В начале апреля 2005 года жители Беслана решили отдать тубусы и гильзы Северо-Осетинской парламентской комиссии, расследующей обстоятельства теракта. Следственной группе потерпевшие не доверяли. То, что гражданские лица после штурма смогли обнаружить такие вещдоки, само по себе говорило о плохой работе следственной бригады на месте трагедии. Потерпевшие утверждали, что следствие не заинтересовано видеть улики, которые не подтверждают официальную версию.
Однако сенатор Эрик Бугулов, входивший тогда в региональную парламентскую комиссию, убедил жителей сдать найденное следователю Криворотову – тот принял и описал вещдоки, а прокурор Шепель пообещал приобщить их к уголовному делу, провести ситуационную экспертизу и выяснить, кому оружие принадлежало. За происходящим наблюдали журналисты «Новой газеты», которые много месяцев жили в Беслане и проводили собственное расследование.

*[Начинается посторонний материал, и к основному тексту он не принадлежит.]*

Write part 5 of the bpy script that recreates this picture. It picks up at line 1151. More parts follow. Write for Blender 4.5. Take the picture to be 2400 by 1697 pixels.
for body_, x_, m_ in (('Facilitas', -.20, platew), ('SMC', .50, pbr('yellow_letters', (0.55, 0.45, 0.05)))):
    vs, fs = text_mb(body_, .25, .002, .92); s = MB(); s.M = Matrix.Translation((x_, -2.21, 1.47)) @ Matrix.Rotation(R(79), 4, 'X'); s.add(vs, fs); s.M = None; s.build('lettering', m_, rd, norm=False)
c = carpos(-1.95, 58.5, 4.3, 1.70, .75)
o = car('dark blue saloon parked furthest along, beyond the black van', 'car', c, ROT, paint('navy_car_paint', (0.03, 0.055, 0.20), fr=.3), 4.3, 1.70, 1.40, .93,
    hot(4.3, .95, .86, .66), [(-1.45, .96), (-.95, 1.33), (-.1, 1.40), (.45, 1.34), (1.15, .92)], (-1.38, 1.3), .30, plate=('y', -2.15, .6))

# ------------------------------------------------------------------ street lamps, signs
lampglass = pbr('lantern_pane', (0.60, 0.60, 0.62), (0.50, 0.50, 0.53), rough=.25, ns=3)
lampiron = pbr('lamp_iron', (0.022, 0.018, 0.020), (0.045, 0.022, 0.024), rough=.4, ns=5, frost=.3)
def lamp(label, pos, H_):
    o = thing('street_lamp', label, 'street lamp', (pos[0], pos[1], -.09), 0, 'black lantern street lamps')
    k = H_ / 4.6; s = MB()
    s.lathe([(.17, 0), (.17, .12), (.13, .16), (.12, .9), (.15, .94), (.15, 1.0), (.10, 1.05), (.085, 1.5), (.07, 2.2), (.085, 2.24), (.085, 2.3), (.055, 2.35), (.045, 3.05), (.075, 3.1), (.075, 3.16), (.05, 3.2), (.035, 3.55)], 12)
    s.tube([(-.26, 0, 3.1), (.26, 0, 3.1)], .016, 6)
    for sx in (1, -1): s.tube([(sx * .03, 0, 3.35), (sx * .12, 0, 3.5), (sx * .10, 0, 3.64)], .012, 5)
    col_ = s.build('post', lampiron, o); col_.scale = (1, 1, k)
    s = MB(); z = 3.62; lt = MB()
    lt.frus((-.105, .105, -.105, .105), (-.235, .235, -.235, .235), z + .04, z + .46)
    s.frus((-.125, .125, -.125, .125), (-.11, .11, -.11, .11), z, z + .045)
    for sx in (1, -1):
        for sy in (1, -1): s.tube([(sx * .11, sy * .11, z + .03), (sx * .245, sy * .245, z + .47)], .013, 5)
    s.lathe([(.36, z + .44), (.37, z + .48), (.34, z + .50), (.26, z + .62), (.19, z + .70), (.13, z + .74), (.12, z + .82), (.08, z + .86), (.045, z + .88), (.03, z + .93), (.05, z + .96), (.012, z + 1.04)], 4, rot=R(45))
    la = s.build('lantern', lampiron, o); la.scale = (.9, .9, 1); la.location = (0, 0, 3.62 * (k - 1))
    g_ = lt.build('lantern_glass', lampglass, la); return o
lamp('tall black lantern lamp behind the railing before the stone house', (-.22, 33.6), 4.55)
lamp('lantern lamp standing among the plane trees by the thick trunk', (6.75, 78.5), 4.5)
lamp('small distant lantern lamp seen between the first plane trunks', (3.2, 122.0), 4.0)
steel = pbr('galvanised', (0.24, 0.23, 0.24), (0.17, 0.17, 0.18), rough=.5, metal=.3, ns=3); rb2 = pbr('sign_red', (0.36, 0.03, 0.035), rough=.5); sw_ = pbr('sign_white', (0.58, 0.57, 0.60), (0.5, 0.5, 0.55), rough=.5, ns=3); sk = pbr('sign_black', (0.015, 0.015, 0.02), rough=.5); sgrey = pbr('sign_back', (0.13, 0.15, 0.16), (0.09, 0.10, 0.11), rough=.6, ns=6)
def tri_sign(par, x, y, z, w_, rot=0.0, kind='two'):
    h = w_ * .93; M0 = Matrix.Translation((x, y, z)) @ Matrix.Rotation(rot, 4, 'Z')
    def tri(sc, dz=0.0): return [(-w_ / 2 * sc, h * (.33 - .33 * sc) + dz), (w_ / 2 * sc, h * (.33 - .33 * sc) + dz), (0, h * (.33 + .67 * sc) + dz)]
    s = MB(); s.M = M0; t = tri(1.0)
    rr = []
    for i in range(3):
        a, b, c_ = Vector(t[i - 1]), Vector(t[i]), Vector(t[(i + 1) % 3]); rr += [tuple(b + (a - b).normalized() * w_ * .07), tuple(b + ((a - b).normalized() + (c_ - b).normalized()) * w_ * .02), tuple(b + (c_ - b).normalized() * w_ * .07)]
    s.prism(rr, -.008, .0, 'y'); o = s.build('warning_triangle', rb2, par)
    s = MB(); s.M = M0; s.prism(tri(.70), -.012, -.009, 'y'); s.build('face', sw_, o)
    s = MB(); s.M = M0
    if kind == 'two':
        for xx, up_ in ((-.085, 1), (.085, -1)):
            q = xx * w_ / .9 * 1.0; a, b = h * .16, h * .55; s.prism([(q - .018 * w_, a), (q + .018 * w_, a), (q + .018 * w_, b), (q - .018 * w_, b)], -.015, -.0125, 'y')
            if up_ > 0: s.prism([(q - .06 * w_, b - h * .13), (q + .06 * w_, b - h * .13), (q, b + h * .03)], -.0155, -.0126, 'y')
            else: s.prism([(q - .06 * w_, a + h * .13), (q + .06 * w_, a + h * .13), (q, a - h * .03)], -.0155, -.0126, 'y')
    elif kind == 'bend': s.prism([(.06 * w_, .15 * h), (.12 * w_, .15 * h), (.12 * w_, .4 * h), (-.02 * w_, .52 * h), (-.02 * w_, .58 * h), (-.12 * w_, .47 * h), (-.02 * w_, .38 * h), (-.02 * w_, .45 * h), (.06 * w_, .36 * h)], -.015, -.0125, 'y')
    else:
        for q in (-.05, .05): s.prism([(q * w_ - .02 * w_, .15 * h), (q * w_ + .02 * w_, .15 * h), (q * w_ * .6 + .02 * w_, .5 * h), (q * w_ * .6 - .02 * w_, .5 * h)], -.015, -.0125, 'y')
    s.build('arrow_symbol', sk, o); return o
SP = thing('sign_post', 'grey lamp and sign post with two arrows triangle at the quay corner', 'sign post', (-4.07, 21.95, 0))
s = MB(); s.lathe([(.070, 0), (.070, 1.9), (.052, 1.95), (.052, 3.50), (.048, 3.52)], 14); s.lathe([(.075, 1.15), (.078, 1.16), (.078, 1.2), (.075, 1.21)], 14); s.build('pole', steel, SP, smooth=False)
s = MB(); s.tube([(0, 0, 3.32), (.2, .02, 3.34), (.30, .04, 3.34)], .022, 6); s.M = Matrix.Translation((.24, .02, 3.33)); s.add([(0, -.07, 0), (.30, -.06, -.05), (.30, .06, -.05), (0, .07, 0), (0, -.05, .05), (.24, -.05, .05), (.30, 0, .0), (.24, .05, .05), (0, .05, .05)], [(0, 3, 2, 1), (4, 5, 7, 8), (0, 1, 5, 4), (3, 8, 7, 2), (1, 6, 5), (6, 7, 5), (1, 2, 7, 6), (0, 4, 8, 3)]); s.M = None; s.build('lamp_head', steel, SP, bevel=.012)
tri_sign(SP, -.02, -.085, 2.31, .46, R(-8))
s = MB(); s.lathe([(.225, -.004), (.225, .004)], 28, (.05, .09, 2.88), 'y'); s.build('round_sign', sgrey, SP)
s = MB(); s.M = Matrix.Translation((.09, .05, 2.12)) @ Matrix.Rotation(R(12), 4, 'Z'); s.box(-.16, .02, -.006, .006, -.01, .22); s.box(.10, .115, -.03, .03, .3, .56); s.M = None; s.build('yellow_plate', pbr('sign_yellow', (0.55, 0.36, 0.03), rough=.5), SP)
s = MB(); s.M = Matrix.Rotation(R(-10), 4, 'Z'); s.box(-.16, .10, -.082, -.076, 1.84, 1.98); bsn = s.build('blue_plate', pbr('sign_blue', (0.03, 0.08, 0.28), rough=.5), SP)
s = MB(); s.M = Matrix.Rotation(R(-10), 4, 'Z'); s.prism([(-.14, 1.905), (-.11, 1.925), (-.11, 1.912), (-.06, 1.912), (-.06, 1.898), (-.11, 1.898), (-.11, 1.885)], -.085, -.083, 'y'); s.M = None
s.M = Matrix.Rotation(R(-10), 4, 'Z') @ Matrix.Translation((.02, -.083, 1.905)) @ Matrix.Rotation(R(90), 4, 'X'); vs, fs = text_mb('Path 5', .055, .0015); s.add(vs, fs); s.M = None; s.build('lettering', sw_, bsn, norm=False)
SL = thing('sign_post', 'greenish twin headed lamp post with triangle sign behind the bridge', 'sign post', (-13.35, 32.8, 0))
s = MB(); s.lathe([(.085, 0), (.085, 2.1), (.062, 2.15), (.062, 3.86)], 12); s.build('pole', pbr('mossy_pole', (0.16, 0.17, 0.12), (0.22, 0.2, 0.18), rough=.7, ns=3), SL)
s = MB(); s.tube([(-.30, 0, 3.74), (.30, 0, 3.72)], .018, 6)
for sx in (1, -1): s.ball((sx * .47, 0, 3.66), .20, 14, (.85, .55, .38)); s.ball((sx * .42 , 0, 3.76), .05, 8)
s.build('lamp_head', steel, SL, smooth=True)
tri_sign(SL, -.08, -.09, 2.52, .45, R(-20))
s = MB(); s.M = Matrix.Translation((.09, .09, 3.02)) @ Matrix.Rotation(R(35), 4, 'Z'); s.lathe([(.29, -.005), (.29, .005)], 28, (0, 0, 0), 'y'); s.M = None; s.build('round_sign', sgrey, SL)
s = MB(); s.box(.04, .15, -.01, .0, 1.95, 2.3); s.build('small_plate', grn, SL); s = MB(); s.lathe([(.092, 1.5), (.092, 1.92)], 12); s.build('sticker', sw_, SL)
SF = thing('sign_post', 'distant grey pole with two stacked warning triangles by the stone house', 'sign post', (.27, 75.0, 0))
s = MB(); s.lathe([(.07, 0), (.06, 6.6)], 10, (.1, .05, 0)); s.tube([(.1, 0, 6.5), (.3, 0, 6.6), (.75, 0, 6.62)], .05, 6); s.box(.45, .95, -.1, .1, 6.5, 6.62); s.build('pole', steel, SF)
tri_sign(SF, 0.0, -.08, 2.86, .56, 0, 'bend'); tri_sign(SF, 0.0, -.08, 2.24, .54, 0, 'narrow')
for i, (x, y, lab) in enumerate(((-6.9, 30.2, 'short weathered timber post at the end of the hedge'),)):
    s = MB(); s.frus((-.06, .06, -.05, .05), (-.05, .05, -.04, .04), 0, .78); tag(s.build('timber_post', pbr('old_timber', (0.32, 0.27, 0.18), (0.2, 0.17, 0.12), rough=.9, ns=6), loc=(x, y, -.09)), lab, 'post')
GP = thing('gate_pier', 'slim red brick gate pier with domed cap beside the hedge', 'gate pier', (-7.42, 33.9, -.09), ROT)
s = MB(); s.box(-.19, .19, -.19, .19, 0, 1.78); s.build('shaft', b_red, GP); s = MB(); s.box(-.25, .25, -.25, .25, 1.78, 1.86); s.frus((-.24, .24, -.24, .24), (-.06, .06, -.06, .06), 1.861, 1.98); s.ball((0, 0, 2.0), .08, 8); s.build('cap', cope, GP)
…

Благодаря их работе информация о найденных тубусах стала широко известной.
Летом 2005-го я приезжаю в Беслан, чтобы поговорить с жителями и региональной парламентской комиссией, расследующей теракт. Знакомлюсь с редактором бесланской газеты «Жизнь Правобережья» Эльбрусом Тедтовым, который убежден, что первый взрыв в школе был спровоцирован выстрелом из огнемета со стороны жилого дома № 37 в Школьном переулке. Это, по его мнению, и стало причиной следующих взрывов и пожара. Тедтов говорит, что по номерным знакам на тубусах можно определить, кому принадлежало это оружие, а значит, можно и выяснить, кто отдал приказ применять эти огнеметы. Было бы желание у следователей.
Он ведет меня в спортзал школы № 1, куда 1 сентября пришел его 10-летний сын и где мальчик погиб. Тедтов изучил здесь каждый сантиметр. Мы подходим к баскетбольному кольцу в левой части зала – оно погнуто, как от удара. Под ним – черная обугленная дыра. Над кольцом, левее, в стене под крышей – проем слухового окна.